How can we do this? Let me count the ways ...
Option 1
Many extensions place their 'options trigger', for want of a better term, as an item on the 'Tools' menu: Click the 'Tools' menu, click the name and launch the extension-specific options window etc. (much like this)
There are a number of problems with this. Firstly: The extension guidelines ask that you not do it. This is:
- partially because the 'Tools' menu is supposed to be for ... well ... tools;
- partially because having a number of extensions doing this fills-up the menu very quickly, and ...
- partially because the Windows versions of Firefox keep their browser-global 'Options' on the tools menu, and things / users can get confused.
Nevertheless: Owing to precedent, the fact that all the inbuilt tools have their options there, the nature of the mozilla framework and (really-fucking-annoying) bugs lying in certain parts of the mozilla API, the 'Tools' menu has become a de facto standard place to put your extension 'options'.
Option 2
A number of extensions put their entire options window (rather than just a 'trigger' button) on the global browser preferences tab itself. This is hard to explain, but in this image you can see that the 'HP Scheduler' extension has appended its option panel to the global preferences.

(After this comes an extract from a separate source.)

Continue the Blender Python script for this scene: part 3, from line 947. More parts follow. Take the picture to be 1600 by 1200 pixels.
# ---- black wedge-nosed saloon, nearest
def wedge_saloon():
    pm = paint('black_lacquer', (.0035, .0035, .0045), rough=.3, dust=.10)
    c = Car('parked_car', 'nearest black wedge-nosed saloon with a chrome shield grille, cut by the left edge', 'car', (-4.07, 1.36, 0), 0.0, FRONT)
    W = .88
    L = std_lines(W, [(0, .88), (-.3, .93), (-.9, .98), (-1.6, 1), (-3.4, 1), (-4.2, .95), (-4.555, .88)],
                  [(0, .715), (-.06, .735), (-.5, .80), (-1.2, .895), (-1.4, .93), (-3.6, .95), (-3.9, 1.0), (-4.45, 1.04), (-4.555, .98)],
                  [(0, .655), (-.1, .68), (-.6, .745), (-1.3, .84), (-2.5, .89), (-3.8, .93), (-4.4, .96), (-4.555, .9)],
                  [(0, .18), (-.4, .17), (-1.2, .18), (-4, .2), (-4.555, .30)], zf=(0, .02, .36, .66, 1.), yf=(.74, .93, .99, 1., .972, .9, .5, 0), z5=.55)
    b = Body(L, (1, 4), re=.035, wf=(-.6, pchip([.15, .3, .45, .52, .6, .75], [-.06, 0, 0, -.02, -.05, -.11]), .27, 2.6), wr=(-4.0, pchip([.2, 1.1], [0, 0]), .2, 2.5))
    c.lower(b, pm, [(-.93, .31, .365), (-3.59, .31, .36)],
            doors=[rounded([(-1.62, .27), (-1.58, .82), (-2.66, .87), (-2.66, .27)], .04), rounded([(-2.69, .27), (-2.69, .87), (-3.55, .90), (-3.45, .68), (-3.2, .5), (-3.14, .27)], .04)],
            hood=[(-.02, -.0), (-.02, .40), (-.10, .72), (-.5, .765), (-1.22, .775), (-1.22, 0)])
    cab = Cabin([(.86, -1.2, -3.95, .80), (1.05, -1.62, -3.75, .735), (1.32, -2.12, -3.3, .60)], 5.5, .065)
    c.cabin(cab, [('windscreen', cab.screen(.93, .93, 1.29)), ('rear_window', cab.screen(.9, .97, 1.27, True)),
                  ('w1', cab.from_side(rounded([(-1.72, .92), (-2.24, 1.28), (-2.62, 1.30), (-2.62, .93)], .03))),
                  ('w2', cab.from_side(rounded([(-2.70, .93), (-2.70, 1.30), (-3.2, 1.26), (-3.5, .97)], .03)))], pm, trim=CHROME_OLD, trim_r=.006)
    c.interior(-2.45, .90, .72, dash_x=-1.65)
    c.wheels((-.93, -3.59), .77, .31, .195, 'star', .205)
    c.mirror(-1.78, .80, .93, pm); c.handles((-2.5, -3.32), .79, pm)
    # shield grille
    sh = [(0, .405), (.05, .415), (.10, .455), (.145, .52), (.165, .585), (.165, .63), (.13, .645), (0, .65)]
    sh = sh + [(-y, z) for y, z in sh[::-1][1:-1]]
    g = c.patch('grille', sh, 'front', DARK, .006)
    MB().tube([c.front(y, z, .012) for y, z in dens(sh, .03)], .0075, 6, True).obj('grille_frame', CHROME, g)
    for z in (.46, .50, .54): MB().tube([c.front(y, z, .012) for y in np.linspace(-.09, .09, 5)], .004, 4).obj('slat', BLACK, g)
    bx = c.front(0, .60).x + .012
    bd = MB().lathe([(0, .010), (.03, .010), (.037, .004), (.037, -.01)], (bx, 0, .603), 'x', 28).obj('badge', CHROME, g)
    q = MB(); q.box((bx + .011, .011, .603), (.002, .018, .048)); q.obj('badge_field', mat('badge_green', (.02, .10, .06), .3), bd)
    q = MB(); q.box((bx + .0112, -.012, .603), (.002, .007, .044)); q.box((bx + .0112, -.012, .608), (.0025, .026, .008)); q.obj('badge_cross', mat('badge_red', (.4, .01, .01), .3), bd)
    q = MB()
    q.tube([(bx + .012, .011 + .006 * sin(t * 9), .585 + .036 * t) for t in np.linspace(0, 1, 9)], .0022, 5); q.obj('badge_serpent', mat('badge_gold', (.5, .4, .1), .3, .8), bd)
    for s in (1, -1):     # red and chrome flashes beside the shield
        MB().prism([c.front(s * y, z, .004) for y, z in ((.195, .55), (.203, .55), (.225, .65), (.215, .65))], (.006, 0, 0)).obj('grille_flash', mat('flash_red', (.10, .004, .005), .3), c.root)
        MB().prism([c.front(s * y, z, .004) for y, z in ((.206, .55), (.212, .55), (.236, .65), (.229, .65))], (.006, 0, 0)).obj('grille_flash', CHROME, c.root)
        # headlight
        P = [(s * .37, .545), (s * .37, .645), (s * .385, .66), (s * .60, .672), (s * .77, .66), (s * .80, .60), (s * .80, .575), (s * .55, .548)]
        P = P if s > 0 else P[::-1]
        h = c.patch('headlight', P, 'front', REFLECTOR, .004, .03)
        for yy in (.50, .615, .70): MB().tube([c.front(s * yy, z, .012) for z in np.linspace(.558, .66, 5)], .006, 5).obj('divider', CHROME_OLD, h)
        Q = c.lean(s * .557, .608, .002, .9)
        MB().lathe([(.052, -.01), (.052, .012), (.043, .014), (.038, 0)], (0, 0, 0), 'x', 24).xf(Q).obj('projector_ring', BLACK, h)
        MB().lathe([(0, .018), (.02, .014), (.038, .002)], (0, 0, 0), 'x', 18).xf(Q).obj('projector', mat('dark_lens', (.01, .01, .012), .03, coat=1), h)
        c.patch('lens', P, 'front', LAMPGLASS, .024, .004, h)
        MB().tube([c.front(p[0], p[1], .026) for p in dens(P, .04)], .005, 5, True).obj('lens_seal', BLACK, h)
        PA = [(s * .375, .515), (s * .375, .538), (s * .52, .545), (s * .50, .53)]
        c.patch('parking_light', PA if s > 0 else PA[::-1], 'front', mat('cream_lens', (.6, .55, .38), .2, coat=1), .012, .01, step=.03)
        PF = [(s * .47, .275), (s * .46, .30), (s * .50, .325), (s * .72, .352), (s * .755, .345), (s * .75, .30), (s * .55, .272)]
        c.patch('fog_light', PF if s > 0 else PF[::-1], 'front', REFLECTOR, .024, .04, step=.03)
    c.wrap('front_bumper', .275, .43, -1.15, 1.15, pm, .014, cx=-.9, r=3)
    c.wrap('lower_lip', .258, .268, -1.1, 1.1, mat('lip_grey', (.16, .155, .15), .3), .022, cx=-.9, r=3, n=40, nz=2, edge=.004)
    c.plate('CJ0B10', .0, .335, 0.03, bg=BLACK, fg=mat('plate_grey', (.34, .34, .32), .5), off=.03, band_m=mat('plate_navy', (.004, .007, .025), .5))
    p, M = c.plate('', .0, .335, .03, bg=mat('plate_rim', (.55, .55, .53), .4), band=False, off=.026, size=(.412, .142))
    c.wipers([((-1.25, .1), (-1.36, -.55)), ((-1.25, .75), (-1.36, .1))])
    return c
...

To my mind, this seems clumsy, as a.) butchering the global preferences seems a bit presumptuous, b.) most people wouldn't know to look there immediately, c.) it require a fair bit of clicking to get there and d.) Not many extensions are so significant that they deserve space there. However: It is a cluster of 'Options' so placing it there has some semantic correctness.
Option 3
A number of extensions choose to have their 'options trigger' button as a tiny button on the status bar at the bottom of the window - down where the SSL padlock and RSS radar images live when relevant (roughly like this). This is both a blessing and a curse: It's small, it's discreet, it's easily-accessible, but it's also a distraction, non-obvious for the inexperienced and permanently on-screen. To my mind, this can only really be justified for things like pop-up blockers etc., where you might want instant access at any time. All this applies equally to putting the button on other toolbars etc.
Option 4 (aka 'What you're supposed to do')
What you're meant to do is provide a dedicated options panel which plugs-in to the 'Extensions' window itself.
If you click 'Tools > Extensions', it brings-up a window which looks something like this. If you look at the bottom row of that image, it contains a greyed-out (disabled) Options button. The idea is that you select the extension you're interested in and then click that button to change its options.
This is incredibly non-obvious for the inexperienced and requires a number of button clicks. However: It is the right place to put them, both instruction-wise and semantically, so placing them there makes sense. However: This part of the Mozilla API is buggy as fuck. A lot of GUI components misbehave in such circumstances, and a lot behave differently across differing browser versions (because the preference window API has been reworked so many times).
It's usually nothing which can't be worked around; but it requires a lot of hair-pulling web-research and bug-hunting, and usually ends up with far more in the way of dirty hacks than placing an option pane there was meant to circumvent in the first place. You'd be surprised at how many extensions don't provide an option window to this mechanism and this is one of the reasons people have ended up bastardizing the 'Tools' menu; because the code there is solid, reliable and much the same across Mozilla-based browsers.
The above aren't the only options - there are more (right-click context menus, for example), but I'm curious as to where you, the user, think they should go.